╔══
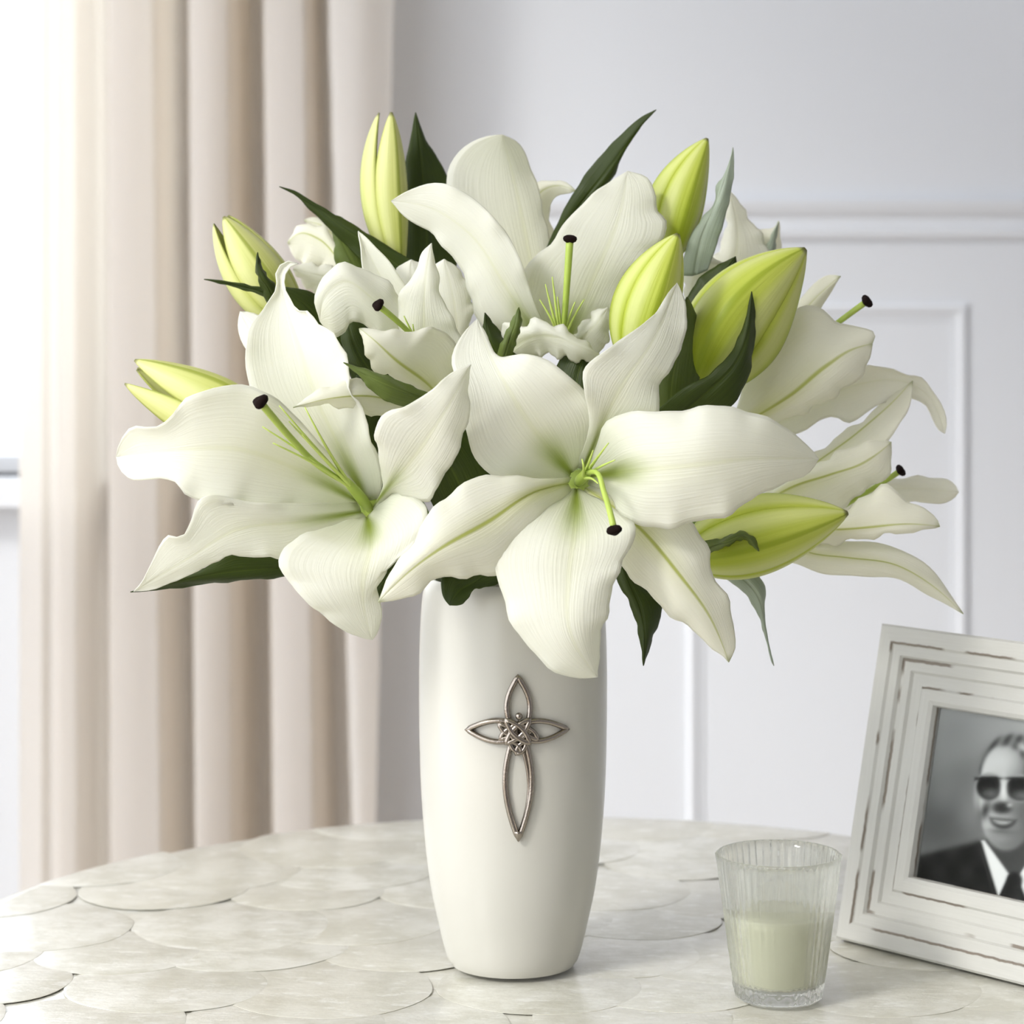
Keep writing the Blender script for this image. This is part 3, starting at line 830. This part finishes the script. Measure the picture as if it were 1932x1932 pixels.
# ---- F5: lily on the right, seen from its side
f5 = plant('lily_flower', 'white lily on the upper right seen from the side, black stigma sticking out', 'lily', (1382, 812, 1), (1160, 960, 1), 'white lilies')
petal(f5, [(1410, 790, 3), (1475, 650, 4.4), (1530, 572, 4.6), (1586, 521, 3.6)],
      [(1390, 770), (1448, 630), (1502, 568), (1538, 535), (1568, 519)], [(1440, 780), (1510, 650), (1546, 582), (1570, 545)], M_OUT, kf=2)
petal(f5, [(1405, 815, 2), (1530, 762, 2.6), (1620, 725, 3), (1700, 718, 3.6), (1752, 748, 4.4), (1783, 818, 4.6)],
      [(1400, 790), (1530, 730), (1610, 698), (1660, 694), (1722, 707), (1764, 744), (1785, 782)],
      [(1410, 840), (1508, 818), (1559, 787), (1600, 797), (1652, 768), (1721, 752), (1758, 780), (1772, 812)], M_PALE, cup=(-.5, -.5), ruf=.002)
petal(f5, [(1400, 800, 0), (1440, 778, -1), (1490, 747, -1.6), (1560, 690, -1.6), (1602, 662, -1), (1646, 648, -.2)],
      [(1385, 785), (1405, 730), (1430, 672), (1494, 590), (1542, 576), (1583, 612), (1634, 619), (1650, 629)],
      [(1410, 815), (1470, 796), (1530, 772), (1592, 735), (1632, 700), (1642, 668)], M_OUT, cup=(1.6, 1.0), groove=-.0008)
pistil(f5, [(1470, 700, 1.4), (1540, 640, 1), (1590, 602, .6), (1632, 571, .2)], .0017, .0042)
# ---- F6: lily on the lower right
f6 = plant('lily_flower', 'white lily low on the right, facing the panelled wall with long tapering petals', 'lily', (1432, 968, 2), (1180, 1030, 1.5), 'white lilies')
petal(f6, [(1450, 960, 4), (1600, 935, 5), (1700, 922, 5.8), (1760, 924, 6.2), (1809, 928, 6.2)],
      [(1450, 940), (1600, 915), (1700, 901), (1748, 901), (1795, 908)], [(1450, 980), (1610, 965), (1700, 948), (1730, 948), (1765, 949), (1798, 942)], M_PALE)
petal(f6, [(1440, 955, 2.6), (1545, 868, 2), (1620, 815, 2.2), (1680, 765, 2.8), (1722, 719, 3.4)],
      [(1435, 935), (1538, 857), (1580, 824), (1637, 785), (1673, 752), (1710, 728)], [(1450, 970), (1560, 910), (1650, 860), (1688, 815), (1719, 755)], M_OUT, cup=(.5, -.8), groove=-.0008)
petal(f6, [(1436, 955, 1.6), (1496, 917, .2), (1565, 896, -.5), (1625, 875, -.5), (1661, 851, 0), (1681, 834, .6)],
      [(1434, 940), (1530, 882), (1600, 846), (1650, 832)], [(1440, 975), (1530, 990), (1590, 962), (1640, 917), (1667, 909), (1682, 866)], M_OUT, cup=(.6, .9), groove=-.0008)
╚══
╔══
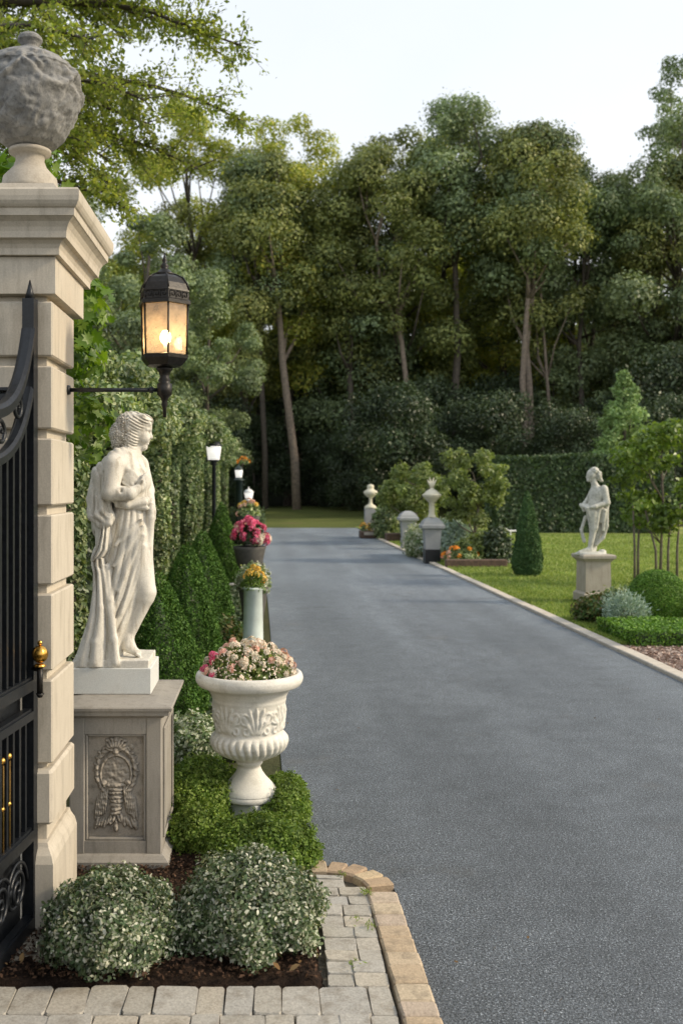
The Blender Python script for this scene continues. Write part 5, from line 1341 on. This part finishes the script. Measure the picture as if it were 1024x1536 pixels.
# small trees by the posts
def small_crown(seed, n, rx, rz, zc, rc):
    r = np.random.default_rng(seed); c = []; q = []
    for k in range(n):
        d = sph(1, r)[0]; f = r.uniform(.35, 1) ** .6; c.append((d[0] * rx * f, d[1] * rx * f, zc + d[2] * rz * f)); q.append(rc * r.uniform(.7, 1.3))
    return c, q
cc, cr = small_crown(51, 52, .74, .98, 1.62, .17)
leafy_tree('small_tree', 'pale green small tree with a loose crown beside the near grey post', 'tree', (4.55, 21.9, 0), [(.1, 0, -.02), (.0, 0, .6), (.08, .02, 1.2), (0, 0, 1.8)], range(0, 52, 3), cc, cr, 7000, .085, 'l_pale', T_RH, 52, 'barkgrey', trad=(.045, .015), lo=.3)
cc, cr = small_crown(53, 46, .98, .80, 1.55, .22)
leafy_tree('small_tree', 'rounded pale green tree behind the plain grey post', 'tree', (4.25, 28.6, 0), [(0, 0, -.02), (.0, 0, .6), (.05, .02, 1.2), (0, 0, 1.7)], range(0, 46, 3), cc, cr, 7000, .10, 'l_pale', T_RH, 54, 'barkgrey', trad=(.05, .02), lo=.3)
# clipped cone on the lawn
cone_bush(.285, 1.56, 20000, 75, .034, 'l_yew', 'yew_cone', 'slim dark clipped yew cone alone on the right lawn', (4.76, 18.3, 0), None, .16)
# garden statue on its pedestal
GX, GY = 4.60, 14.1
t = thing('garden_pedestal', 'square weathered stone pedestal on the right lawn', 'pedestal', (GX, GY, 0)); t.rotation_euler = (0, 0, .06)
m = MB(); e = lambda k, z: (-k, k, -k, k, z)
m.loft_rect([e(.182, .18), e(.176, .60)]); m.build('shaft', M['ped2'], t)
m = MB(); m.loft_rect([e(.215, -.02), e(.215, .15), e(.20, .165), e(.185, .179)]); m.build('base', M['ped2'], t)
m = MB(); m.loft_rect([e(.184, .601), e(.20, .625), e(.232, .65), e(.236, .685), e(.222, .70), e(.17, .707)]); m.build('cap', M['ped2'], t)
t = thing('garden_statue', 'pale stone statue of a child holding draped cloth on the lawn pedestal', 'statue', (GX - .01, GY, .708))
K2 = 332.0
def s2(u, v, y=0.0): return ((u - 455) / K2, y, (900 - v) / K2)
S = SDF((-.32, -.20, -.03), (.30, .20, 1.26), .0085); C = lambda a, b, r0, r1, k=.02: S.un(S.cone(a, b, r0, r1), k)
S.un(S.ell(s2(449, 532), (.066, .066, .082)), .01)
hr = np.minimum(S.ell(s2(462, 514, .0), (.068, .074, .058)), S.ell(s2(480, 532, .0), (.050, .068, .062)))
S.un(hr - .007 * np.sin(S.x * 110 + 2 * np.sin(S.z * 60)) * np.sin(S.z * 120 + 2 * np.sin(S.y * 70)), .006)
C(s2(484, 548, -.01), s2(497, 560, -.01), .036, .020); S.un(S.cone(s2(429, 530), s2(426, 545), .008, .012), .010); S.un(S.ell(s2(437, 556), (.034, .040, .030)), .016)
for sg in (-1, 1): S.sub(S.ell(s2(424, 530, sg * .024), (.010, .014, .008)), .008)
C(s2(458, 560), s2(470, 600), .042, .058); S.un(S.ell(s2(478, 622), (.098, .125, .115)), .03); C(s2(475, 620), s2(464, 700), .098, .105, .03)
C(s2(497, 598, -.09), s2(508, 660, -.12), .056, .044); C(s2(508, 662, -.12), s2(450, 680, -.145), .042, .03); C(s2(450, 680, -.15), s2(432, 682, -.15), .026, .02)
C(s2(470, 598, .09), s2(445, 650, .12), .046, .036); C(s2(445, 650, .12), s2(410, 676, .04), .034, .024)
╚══
╔══
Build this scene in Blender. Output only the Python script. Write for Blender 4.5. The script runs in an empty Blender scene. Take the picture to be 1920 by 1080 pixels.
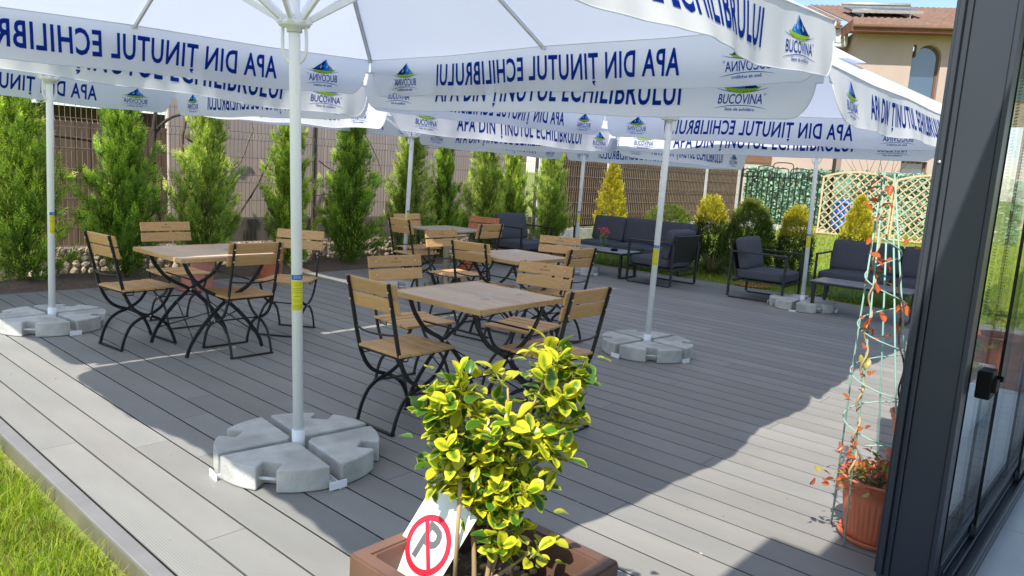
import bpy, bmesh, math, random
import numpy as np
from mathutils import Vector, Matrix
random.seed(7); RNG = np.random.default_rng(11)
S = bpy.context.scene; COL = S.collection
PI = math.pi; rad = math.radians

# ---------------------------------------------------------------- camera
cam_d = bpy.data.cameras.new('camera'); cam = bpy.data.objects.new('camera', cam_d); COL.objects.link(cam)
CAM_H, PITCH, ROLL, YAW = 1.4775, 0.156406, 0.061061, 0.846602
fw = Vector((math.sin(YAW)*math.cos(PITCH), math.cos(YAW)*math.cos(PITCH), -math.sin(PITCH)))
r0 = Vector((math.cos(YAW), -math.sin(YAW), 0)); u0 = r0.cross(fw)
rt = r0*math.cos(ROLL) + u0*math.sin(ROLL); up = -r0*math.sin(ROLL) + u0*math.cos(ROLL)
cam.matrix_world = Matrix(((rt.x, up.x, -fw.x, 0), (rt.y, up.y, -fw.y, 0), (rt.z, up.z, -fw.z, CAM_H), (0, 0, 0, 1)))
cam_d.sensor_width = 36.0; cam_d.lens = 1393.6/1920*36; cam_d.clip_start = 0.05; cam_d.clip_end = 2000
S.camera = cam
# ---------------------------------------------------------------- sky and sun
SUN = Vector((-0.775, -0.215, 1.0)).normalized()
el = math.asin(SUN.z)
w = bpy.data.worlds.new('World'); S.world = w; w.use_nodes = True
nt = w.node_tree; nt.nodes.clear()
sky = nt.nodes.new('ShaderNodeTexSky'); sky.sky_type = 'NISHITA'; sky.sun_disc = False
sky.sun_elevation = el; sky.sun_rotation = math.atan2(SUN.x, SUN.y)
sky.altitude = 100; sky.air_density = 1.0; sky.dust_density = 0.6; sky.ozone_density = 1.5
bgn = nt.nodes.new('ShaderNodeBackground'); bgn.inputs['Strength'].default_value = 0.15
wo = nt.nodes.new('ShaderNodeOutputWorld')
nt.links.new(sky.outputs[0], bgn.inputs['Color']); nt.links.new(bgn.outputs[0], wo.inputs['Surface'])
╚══
Copy each line above that contains the word "part".

Keep writing the Blender script for this image. This is part 3, starting at line 830. This part finishes the script. Measure the picture as if it were 1932x1932 pixels.
The Blender Python script for this scene continues. Write part 5, from line 1341 on. This part finishes the script. Measure the picture as if it were 1024x1536 pixels.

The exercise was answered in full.